Jakarta, selidikkasus.com- dikutip dari https://www.cnbcindonesia.com Markas udara militer Myanmar diserang roket Kamis (29/4/2021). Menurut junta militer dalam konferensi pers, setidaknya ada total sembilan roket yang ditembakkan.
Empat roket menyerbu pangkalan udara di dekat pusat kota Magway, dini hari. Tiga jatuh menghantam area pertanian dan satu di jalan.
Junta menyebut bangunan hanya rusak ringan. “Tak ada yang terluka,” kata militer sebagaimana ditulis Reuters.
Hal sama juga melanda pangkalan udara utama negeri itu, Meiktila. Setidaknya ada lima roket yang ditembakkan.
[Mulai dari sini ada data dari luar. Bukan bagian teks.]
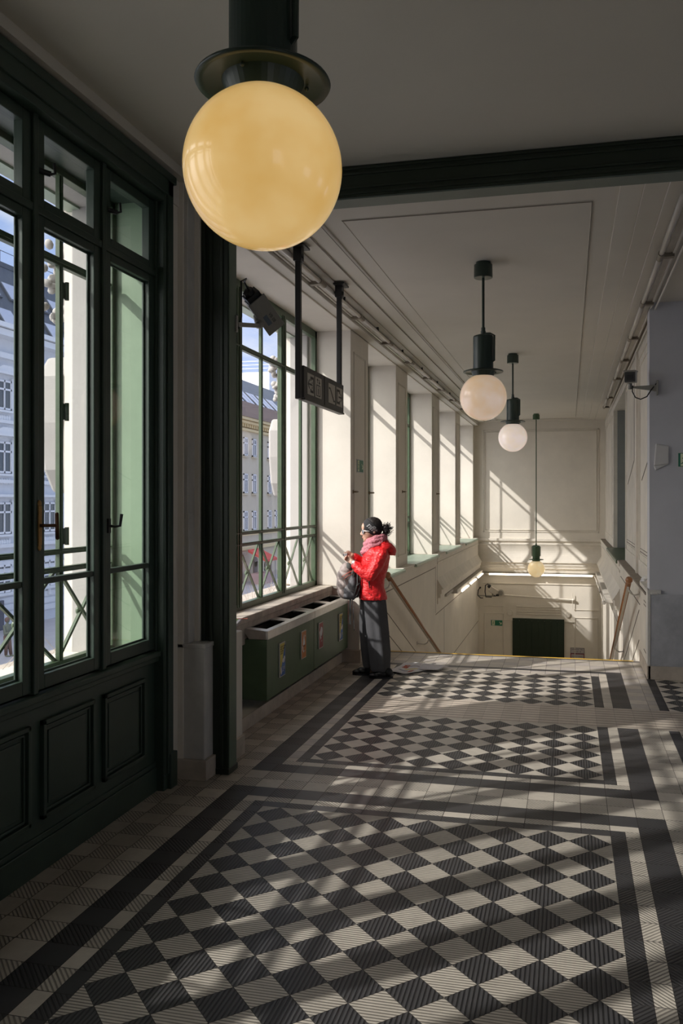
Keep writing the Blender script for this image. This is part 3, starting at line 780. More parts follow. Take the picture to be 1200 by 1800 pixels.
def globe_lamp(label, x, y, zc, ztop, gm, lm, sides=(1,)):
    """zc globe centre; everything else keyed to it"""
    t = thing('globe_lamp', label, 'lamp', (x, y, ztop), 'opal globe lamps hanging from the ceiling')
    b = MB(); b.lathe((x, y, ztop), [(0, 0.0), (0.062, 0.0), (0.062, -0.02), (0.078, -0.022), (0.08, -0.13), (0.075, -0.134), (0, -0.134)], 32)
    obj('canopy', b, lm, t, smooth=False)
    zb = zc+0.535
    b = MB(); b.cyl((x, y, ztop-0.12), (x, y, zb+0.03), 0.0115, n=14); b.lathe((x, y, zb), [(0, .06), (0.018, .06), (.018, .03), (.022, .03), (.022, -.01), (0, -.01)], 16)
    obj('rod', b, lm, t)
    b = MB(); b.lathe((x, y, zc), [(0, 0.535), (0.055, 0.532), (0.083, 0.522), (0.086, 0.51), (0.086, 0.225), (0.092, 0.222), (0.092, 0.19), (0.0, 0.19)], 40)
    obj('holder', b, lm, t, smooth=False)
    b = MB()
    for s_ in sides:
        b.tube([(x+s_*0.080, y-.02, zc+.30), (x+s_*0.095, y-.03, zc+.305), (x+s_*0.097, y-.03, zc+.52), (x+s_*0.06, y-.02, zc+.54), (x, y, zc+.545)], 0.009, 8)
    obj('side_bracket', b, lm, t)
    b = MB(); b.lathe((x, y, zc), [(0.08, 0.232), (0.150, 0.228), (0.168, 0.222), (0.171, 0.216), (0.168, 0.211), (0.148, 0.216), (0.08, 0.221)], 56)
    d_ = obj('disc_collar', b, lm, t, smooth=True)
    b = MB(); b.lathe((x, y, zc), [(0.0, 0.22), (0.105, 0.222), (0.09, 0.185), (0.085, 0.17), (0, 0.17)], 40)
    for k in range(3):
        a = k*2.1+.4; b.ell((x+.11*math.cos(a), y+.11*math.sin(a), zc+.212), 0.006, nu=8, nv=6)
    obj('gallery', b, lm, t)
    b = MB(); b.ell((x, y, zc), 0.2, nu=64, nv=40)
    o = obj('globe', b, gm, t, smooth=True)
    return t
globe_lamp('large near lamp with a yellowed opal globe hanging in the foreground', -0.755, 2.0, 2.640, 3.92, G1, LAMPG)
globe_lamp('lamp with a peach-tinted globe, first beyond the dark beam', -0.716, 7.18, 2.685, 3.838, G2, LAMPG)
globe_lamp('lamp with the whitest globe, hanging second beyond the dark beam', -0.762, 11.74, 2.678, 3.838, G3, LAMPG)
globe_lamp('long-stemmed lamp with a small-looking cream globe low over the stairs', -0.754, 19.97, 0.200, 3.838, G4, LAMPG2, (-1, 1))

# ============================================================ CEILING TUBE LIGHTS
TUBE = mat('unlit_tube_glass', (0.62, 0.58, 0.52), 0.25)
def tube_row(label, x, z, ys, sgn, group):
    t = thing('tube_light_track', label, 'light fitting', (x, ys[0], z), group)
    y0, y1 = ys[0]-.3, ys[-1]+.05
    b = MB(); b.box(x-0.022, x+0.022, y0, y1, z-0.005, z+0.04)
    obj('channel', b, PVC, t, bevel=0.003)
    b = MB(); b.box(x+sgn*.030, x+sgn*.050, y0, y1, z-.012, z+.03); b.box(x+sgn*.022, x+sgn*.030, y0, y1, z+.0, z+.012)
    obj('channel_lip', b, mat('pale_profile', (0.62, 0.59, 0.54), .4), t, bevel=.002)
    b = MB(); b.cyl((x+sgn*0.085, y0, z-0.02), (x+sgn*0.085, y1, z-0.02), 0.010, n=10)
    obj('conduit', b, mat('pale_profile', (0.62, 0.59, 0.54)), t)
    for a, c in zip(ys, ys[1:]):
        xt = x-sgn*0.058; zt = z-0.022
        b = MB(); b.cyl((xt, a+0.06, zt), (xt, c-0.10, zt), 0.020, n=14)
        obj('tube', b, TUBE, t, smooth=True)
        b = MB(); b.cyl((xt, c-0.10, zt), (xt, c+0.06, zt), 0.026, n=14); b.box(x-0.045, x+0.045, c-0.04, c+0.02, z-0.035, z+0.0)
        obj('lamp_holder', b, mat('brown_holder', (0.20, 0.17, 0.13), 0.5), t)
        b = MB(); yy = (a+c)/2; b.box(xt-.004, xt+.018, yy-.012, yy+.012, z-.02, z+.03)
        obj('clip', b, BLACK, t)
    return t
tube_row('unlit tube light track along the ceiling edge above the left windows', -2.20, 3.755, [5.60, 7.15, 8.60, 10.07, 11.54, 13.06, 14.50, 16.04, 17.64], -1, 'ceiling tube tracks')
tube_row('unlit tube light track along the ceiling edge on the right', 0.76, 3.75, [5.5, 6.95, 8.60, 10.4, 12.0, 13.8, 16.3, 17.9], 1, 'ceiling tube tracks')
# lit tubes below the cornice on the stair walls
LIT = mat('lit_tube', (1, 0.95, 0.88), 0.3, emit=(1, 0.86, 0.68), estr=6.0)
t = thing('wall_tube_light', 'long lit white tube light below the cornice across the far wall', 'light fitting', (-0.75, 21.4, -0.06), 'lit tube lights on the stair walls')
b = MB(); b.box(-2.20, 0.66, 21.36, 21.48, -0.085, -0.035); obj('housing', b, PVC, t, bevel=0.004)
for a, c in ((-1.98, -0.80), (-0.72, 0.56)):
    b = MB(); b.cyl((a, 21.34, -0.065), (c, 21.34, -0.065), 0.020, n=12); obj('tube', b, LIT, t, smooth=True)
t = thing('wall_tube_light', 'row of short lit tubes stepping along the left stair wall', 'light fitting', (XW, 18.5, -0.02), 'lit tube lights on the stair walls')
b = MB(); b.box(XW, XW+0.14, 16.3, 21.3, -0.02, 0.06); b.box(XW, XW+0.06, 15.4, 16.4, 0.02, 0.07); obj('housing', b, PVC, t, bevel=0.004)
for a, c in ((16.9, 18.0), (18.3, 19.5), (19.8, 21.0)):
    b = MB(); b.cyl((XW+0.16, a, -0.03), (XW+0.16, c, -0.03), 0.018, n=12); obj('tube', b, LIT, t, smooth=True)
    b = MB(); b.cyl((XW+0.16, c+.04, -0.03), (XW+0.16, c+0.16, -0.03), 0.03, n=12); obj('lamp_holder', b, mat('brown_holder', (0.20, 0.17, 0.13)), t)
t = thing('wall_tube_light', 'unlit tube light with pale brackets along the right stair wall', 'light fitting', (XWR, 18.5, -0.05))
b = MB(); b.box(XWR-0.14, XWR, 15.5, 21.3, -0.03, 0.05); obj('housing', b, PVC, t, bevel=0.004)
for a, c in ((15.8, 17.2), (17.5, 19.0), (19.3, 20.9)):
    b = MB(); b.cyl((XWR-0.16, a, -0.05), (XWR-0.16, c, -0.05), 0.018, n=12); obj('tube', b, TUBE, t, smooth=True)
    b = MB(); b.cyl((XWR-0.16, a-.15, -0.05), (XWR-0.16, a-.03, -0.05), 0.032, n=12); obj('lamp_holder', b, PVC, t)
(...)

Seperti di Magway, junta menyebut tak ada kerusakan dan korban.
Penyerangan ini menjadi eskalasi terbaru dari krisis di negeri Burma. Junta meningkatkan keamanan di jalan-jalan luar pangkalan setelah ledakan.
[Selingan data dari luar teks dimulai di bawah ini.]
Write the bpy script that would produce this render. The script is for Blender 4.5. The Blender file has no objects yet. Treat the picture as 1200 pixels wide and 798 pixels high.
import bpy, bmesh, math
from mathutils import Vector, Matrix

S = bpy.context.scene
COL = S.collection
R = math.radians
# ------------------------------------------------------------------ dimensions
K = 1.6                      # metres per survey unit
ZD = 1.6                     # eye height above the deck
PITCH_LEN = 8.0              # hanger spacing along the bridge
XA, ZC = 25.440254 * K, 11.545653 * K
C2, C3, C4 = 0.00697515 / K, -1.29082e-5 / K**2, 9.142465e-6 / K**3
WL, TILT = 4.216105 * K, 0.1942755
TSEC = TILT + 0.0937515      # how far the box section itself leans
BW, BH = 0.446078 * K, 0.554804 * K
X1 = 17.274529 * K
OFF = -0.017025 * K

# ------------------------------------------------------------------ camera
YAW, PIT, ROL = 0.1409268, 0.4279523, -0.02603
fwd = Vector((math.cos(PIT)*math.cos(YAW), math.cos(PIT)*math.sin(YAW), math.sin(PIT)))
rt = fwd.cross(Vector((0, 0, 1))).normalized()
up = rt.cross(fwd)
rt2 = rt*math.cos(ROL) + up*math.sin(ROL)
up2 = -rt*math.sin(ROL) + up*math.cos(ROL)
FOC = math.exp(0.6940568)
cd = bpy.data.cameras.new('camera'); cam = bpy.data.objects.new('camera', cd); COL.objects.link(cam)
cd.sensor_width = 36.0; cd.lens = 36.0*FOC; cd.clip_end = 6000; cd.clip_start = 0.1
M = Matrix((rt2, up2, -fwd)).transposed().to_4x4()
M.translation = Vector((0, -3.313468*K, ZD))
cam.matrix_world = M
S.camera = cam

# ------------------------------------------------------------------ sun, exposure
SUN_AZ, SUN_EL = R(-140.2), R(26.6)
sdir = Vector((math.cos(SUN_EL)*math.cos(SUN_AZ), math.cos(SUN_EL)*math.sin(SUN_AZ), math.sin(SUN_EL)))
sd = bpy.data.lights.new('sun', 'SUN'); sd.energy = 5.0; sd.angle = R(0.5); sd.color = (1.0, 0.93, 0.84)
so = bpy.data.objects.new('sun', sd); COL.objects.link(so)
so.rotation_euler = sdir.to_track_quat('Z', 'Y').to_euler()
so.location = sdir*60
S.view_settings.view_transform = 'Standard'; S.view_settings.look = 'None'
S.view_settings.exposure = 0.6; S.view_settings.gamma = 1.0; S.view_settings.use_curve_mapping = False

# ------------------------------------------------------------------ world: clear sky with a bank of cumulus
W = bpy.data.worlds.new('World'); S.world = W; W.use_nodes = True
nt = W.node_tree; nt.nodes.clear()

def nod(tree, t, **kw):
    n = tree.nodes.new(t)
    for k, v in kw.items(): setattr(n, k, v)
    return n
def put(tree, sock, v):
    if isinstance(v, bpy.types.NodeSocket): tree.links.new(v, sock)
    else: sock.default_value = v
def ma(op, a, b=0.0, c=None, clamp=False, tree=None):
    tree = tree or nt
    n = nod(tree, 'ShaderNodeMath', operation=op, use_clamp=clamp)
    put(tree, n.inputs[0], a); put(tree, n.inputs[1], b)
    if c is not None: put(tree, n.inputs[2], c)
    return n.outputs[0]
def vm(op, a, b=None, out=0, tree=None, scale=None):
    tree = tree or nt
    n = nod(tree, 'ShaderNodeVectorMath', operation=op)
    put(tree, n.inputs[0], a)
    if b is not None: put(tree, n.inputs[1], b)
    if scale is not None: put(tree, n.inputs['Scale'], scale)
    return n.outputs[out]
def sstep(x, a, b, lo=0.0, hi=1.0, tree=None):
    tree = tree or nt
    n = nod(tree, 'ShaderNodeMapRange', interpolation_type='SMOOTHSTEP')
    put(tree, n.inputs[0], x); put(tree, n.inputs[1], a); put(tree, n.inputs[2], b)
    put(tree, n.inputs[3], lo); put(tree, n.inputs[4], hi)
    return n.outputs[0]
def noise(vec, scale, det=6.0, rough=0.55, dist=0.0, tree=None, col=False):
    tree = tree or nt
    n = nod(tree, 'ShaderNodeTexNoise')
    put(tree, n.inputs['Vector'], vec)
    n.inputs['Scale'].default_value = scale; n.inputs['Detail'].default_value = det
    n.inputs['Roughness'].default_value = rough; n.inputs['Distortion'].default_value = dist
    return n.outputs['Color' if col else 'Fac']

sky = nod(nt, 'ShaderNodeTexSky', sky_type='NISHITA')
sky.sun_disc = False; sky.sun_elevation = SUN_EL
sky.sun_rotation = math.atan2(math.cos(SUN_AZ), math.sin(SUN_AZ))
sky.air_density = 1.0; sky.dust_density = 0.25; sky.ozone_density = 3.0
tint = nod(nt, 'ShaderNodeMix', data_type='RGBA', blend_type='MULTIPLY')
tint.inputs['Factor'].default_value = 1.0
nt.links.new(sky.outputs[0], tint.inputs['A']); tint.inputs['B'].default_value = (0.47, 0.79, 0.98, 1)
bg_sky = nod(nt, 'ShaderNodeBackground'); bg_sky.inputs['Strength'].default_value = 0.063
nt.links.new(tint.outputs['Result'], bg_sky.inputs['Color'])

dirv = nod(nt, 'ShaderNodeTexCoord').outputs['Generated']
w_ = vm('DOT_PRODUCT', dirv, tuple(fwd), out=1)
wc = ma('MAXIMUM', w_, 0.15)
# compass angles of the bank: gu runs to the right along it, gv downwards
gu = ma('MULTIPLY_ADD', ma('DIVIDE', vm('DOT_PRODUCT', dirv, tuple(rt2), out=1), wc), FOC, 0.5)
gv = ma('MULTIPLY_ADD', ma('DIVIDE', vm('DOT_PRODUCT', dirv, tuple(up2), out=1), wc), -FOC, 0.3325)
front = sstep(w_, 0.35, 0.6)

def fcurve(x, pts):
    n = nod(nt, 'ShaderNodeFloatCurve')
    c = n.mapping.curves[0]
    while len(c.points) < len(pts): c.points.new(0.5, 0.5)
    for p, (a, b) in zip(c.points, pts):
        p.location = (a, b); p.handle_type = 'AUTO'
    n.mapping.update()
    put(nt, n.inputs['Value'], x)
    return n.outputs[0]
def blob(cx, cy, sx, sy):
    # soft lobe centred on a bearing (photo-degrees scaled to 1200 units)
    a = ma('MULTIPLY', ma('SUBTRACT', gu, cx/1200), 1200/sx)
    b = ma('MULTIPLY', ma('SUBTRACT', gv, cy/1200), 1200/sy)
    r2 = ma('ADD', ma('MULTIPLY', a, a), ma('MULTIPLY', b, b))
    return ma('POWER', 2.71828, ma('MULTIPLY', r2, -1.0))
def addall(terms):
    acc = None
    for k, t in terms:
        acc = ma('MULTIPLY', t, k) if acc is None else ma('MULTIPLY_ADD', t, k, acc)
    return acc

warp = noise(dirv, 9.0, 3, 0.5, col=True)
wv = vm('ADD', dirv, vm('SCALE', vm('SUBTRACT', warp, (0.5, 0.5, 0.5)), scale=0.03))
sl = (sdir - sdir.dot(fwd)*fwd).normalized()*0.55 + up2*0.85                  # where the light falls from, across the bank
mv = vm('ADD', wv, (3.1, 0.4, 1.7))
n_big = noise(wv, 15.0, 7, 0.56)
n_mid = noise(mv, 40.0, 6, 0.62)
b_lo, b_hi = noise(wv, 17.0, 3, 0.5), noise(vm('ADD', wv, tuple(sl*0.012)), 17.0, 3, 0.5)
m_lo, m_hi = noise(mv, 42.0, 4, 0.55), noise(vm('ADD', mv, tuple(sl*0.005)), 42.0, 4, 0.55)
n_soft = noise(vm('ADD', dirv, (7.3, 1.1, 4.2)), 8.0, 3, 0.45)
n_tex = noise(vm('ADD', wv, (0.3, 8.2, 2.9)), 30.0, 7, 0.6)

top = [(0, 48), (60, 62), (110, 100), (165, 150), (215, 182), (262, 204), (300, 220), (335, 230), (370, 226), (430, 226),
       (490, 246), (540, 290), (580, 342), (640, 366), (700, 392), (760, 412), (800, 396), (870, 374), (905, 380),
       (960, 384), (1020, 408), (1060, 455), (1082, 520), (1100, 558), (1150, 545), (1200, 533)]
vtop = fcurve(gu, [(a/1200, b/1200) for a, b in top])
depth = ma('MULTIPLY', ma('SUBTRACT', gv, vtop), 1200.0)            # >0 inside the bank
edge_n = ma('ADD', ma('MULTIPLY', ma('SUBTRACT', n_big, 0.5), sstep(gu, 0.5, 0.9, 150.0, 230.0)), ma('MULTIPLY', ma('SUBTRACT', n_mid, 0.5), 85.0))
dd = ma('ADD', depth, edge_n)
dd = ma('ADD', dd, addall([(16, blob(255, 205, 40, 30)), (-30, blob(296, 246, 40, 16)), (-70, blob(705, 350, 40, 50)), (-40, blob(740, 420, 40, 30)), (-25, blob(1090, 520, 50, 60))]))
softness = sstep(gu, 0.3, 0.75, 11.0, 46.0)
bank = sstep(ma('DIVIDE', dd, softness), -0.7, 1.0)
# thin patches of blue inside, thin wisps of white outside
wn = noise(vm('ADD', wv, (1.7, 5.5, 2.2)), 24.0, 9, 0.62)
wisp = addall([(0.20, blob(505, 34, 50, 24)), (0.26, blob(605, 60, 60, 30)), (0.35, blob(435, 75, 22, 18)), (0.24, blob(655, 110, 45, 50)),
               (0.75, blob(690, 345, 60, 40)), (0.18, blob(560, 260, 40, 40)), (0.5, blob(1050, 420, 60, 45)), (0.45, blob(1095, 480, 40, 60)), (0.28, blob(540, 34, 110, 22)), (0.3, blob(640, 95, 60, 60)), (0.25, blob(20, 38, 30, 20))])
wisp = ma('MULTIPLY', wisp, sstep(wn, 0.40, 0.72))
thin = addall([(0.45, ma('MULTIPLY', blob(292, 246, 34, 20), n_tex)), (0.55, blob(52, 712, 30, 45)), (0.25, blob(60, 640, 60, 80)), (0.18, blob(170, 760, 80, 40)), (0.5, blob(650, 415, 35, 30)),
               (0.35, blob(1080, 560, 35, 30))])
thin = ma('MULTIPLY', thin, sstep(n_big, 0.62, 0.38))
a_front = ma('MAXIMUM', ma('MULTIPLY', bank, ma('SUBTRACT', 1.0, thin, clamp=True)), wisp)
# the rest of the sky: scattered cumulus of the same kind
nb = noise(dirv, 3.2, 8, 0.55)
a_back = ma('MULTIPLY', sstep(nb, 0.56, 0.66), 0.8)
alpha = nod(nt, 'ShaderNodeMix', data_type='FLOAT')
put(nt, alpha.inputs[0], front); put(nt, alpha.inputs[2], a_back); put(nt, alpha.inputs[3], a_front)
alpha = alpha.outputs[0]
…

“Proses keamanan sedang berlangsung untuk menangkap para penyerang,” kata penyiar media lokal setempat.
Secara terpisah, kantor berita Bago Watch juga melaporkan serangkaian serangan lain di fasilitas junta. Tepatnya tempat penyimpanan senjata dekat pusat kota Bago, di hari yang sama.
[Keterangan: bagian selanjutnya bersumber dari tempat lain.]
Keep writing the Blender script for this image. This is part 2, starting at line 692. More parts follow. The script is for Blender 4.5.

Namun pengarahan militer tak menyebut insiden ini. Meski tak ada yang mengaku bertanggung jawab, junta menuding pengunjuk rasa memicu kejadian ini.
Myanmar memanas sejak kudeta dilakukan junta 1 Februari. Militer menahan pemimpin de facto Myanmar Aung San Suu Kyi dan para aktivis pro demokrasi.
Melansir kelompok pemantau untuk tahanan politik AAPP, ada 750 orang warga sipil tewas karena tindakan keras aparat. Ratusan aktivis pro demokrasi juga ditangkap.
Sebelumnya, pertempuran juga pecah di bagian timur Myanmar, berbatasan dengan Thailand. Belasan tentara junta tewas karena serangan kelompok etnis.
Ini terjadi dua hari selang pertemuan negara-negara pemimpin Asia Tenggara di KTT ASEAN, Jakarta, 24 April. Pertemuan dihadiri orang nomor satu di militer Myanmar, Jenderal Min Aung Hlaing.
Saat itu, ASEAN menyepakati lima poin penting termasuk menyudahi kekerasan. Namun hingga kini, kekerasan masih berlanjut.
Krisis Myanmar telah membuat ekonomi negara itu diramal berkontraksi 10%. Investasi melorot seiring dengan banyaknya sanksi yang dijatuhkan ke Negeri Pagoda Emas.
Kelompok bisnis Barat termasuk kamar dagang Amerika Serikat (AS), Inggris Raya, Eropa, Italia, dan Prancis menolak undangan rezim untuk bertemu. Hampir 50 perusahaan internasional termasuk Coca-Cola, Telenor dan Heineken, menandatangani pernyataan bersama yang mengungkapkan keprihatinan mendalam atas perkembangan di Myanmar.